Но нам важно одно высказывание в этом письме, которое может служить ключом ко всему, что Гладковым написано. Вот он говорит о Петефи: «…в жизнь и личность которого я почему — то влюбился…»
Гладков всегда писал о том, во что или в кого влюблялся. А потому и пьесы его, и воспоминания озарены светом любви — им абсолютно веришь, как веришь и в созданные им образы Шурочки Азаровой, Кутузова. Веришь в его Мейерхольда, Олешу, Паустовского, Пастернака…
Жизнь каждого человека во многом определяется внешними обстоятельствами, а его поведение в этих обстоятельствах — характером. Отсюда — новые повороты линии судьбы. Мы не знаем, как сложилась бы судьба Гладкова, не уйди он от Мейерхольда.
А ушел он не из — за разлада с Мастером, не ради осуществления собственных замыслов: ему казалось, что его уход спасет Мейерхольда от обрушившихся на него напастей.
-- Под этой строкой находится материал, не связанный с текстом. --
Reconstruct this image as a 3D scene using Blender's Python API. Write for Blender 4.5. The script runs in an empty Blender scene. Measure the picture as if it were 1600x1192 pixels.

Дело в том, что 3 августа 1937 года был арестован младший брат Гладкова Лев, и Александр боялся, что Мейерхольду могут вменить в вину, что его сотрудник — брат «врага народа». Конечно, было это несколько наивно, ибо на великого режиссера уже надвигалась гигантская и неотвратимая репрессивная машина, для которой родственники каких — то мелких сотрудников были ничего не значащими букашками.
Другое дело — что означал этот уход для Гладкова, для которого театр Мастера был самой Жизнью.
15 августа 1937 года Гладков записал в дневнике: «Я имел счастье встречаться с Маяковским и Пастернаком, хотя и немного, и считаю это величайшей удачей своей жизни. Этого (и Мейерхольда!) у меня уже никто не отнимет, что бы со мной дальше ни было».
Школа Мейерхольда дала ему очень много. Вероятно, именно благодаря ему Гладков и стал драматургом.
Его пьесы «Новогодняя ночь», «Давным — давно», «До новых встреч!» (1955), «Первая симфония» (1957), «Ночное небо» (1959), «Молодость театра» (1972) — указываю годы первых постановок — ставились на сценах театров Москвы, Ленинграда, Пензы, Ташкента, Харькова, Орла, Риги, других городов Советского Союза. Фильмы по его сценариям «Бумажные цветы» (совм. с Н. Оттеном, 1961), «Гусарская баллада» (при участии Э. Рязанова, 1962), «Зеленая карета» (1964), «Невероятный Иегудиил Хламида» (1967) с успехом шли на киноэкранах.